Posted: 20.07.2005, 22:20
by jestr
Hi John,you can use Toti's xyz builder script to just sketch out an orbit as you want ,but it will then only work once as Selden has pointed out-it is time specific,so if you want it to happen over and over you would have to repeat the orbit for the different time periods,Jestr
ps it only seems to work in Celestia 1.3.2

Posted: 20.07.2005, 23:50
by Dollan
Hmm. Okay, what I might try then is to pick an asteroid from the Belt, and have the _Almucantar_ in an absurdly large orbit about it, stretching perhaps to the rough orbital position of Mars. It won't have the same effect as if a ship were going from one true destination to another, but it will give that feeling of "having travelled", as it were.
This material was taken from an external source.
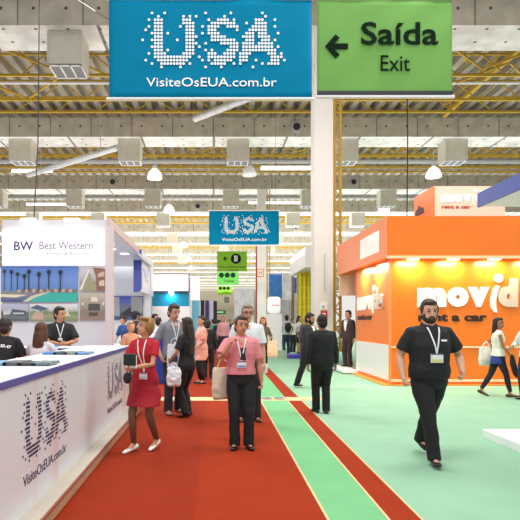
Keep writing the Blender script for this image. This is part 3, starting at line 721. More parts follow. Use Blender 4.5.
# ------------------------------------------------------------------ far booths right of centre
r = empty('exhibit_booth', (0, 0, 0), 0, 'white overhanging box booth with yellow lattice screen left of the pillar', 'booth')
MB().box(3.9, 7, 22, 26.3, 3.92, 4.78).build('overhang', WHITE, r)
m = MB()
for k in range(5): m.box(3.98+k*.2, 4.07+k*.2, 24, 24.08, .6, 3.92)
for k in range(7): m.box(3.95, 4.9, 24.02, 24.06, .9+k*.45, .96+k*.45)
m.build('lattice_screen', mat('lattice_yellow', (235, 215, 30), .5), r)
MB().box(3.96, 5.0, 24.5, 24.6, 0, 3.9).build('screen_backing', mat('backing_yellow_green', (190, 180, 60), .6), r)
tag(bx('platform', mat('platform_purple', (80, 70, 190), .5), 3.3, 4.7, 22.6, 23.95, 0.005, .16), 'low purple platform under the white overhang left of the pillar', 'platform')
r = empty('exhibit_wall', (0, 0, 0), 0, 'white partition wall with rounded sign behind the woman with peach bag', 'booth wall')
MB().box(2.38, 3.05, 23, 23.3, 0, 1.95).build('wall_panel', WHITE2, r, bevel=.02)
MB().box(2.42, 3.0, 22.97, 23.3, 1.98, 2.72).build('lightbox_sign', mat('lightbox_soft', (250, 248, 250), .4, emit=.3), r, bevel=.12)
text('sign_words', 'brasil', REDS, (2.6, 22.96, 2.3), .3, .1, r)
MB().box(2.85, 3.25, 22.9, 23.0, 0.0, .35).build('vent_panel', mat('vent_green_grey', (170, 190, 165), .6), r)
def bpanel(x0, x1, d, z0, z1, c, lab, nm='display_board', base=True):
    r = empty(nm, (0, 0, 0), 0, lab, 'display board')
    MB().box(x0, x1, d, d+.1, z0, z1).build('panel_face', mat('panel_%d_%d_%d' % c, c, .5, var=.2, scale=2.5), r)
    m = MB().box(x0, x0+.08, d+.1, d+.2, 0, z1); m.box(x1-.08, x1, d+.1, d+.2, 0, z1); m.build('frame', STEEL, r); return r
bpanel(3.45, 4.25, 32, 3.1, 4.55, (60, 130, 215), 'light blue printed panel hanging beyond the white partition wall')
bpanel(4.85, 5.5, 34, 3.5, 4.55, (30, 80, 180), 'dark blue panel under the white overhang, left of the yellow lattice')
bpanel(4.1, 4.6, 30.5, 2.9, 4.4, (225, 222, 230), 'white printed panel between the two blue panels')
bpanel(3.4, 5.6, 33, .9, 3.0, (190, 185, 190), 'grey and white display behind the couple with the backpack')
bpanel(4.55, 4.85, 31, .5, 4.4, (150, 110, 95), 'brown lattice post panel beside the blue panels')
bpanel(-4, -.8, 40, 0, 3.2, (200, 210, 225), 'pale exhibit wall far down the left of the aisle')
bpanel(1.9, 3.6, 46, 0, 4.6, (215, 212, 222), 'pale exhibit wall far down the right of the aisle')
bpanel(-6, -2.5, 70, 0, 4.2, (225, 225, 225), 'distant white stand wall at the hall end')
bpanel(3.2, 5.6, 72, 0, 5.0, (190, 190, 205), 'distant grey stand wall right of the aisle end')
bpanel(8, 12, 24, 3.2, 4.4, (240, 205, 180), 'peach booth header seen beyond the orange booth')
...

A further question: I can delineate, in an orbit, the near and far points of the orbital path, can't I? Say, if I want the ship to pass within a few kilometers of the asteroid's surface, and as far as whatever it would take to reach Mars' orbit (but, of course, not Mars itself)?

...John...

Posted: 21.07.2005, 11:04
by selden
Sort of.

Celestia does not (yet?) support precession of orbits, so they're always at the same orientation relative to the "fixed stars". In other words, an elliptical orbit (e.g. around an asteroid) with its semi-major axis pointing toward the sun at one time of "year" will be pointing away from the sun after a half-year of the asteroid.

In other words, it'd probably be better to define an orbit around the sun with its aphelion near the asteroid's orbit and its perihelion near the orbit of Mars. It'll only pass by them both at one particular time, but I think it'll look reasonable more of the time.